**Short exercise**
Everything from the first line to the line containing "col = scene.collection" is to be repeated exactly; nothing past it.

**Entries provided**
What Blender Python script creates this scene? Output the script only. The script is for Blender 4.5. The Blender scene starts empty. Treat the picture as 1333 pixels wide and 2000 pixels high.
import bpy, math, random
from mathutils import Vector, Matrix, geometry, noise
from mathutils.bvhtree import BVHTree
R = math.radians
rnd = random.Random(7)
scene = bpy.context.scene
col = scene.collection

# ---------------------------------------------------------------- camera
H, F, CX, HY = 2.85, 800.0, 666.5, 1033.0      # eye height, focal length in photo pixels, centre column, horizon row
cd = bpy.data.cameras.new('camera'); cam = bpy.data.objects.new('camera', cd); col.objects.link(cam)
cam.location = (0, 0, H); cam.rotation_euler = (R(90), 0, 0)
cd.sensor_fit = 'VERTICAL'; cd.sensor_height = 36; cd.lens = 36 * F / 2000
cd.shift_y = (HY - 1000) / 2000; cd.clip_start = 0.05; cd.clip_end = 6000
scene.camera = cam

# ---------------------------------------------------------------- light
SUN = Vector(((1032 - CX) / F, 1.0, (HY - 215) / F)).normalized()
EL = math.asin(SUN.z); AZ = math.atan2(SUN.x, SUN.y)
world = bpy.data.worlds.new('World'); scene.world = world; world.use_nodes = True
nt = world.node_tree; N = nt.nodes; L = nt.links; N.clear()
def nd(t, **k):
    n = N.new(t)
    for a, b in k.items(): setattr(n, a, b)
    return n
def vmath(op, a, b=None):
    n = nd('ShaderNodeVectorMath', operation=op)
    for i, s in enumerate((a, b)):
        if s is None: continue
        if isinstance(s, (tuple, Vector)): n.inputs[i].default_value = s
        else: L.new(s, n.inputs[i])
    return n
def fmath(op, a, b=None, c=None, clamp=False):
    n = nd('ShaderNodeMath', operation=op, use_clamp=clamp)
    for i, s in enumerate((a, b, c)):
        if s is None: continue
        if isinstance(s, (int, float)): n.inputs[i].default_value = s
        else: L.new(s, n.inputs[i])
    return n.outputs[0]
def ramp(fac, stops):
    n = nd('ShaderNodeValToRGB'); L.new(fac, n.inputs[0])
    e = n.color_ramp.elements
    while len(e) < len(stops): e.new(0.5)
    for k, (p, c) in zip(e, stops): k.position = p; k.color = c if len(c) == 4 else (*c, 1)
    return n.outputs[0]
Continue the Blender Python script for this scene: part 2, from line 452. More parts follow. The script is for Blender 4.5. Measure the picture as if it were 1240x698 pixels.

**Reply**
What Blender Python script creates this scene? Output the script only. The script is for Blender 4.5. The Blender scene starts empty. Treat the picture as 1333 pixels wide and 2000 pixels high.
import bpy, math, random
from mathutils import Vector, Matrix, geometry, noise
from mathutils.bvhtree import BVHTree
R = math.radians
rnd = random.Random(7)
scene = bpy.context.scene
col = scene.collection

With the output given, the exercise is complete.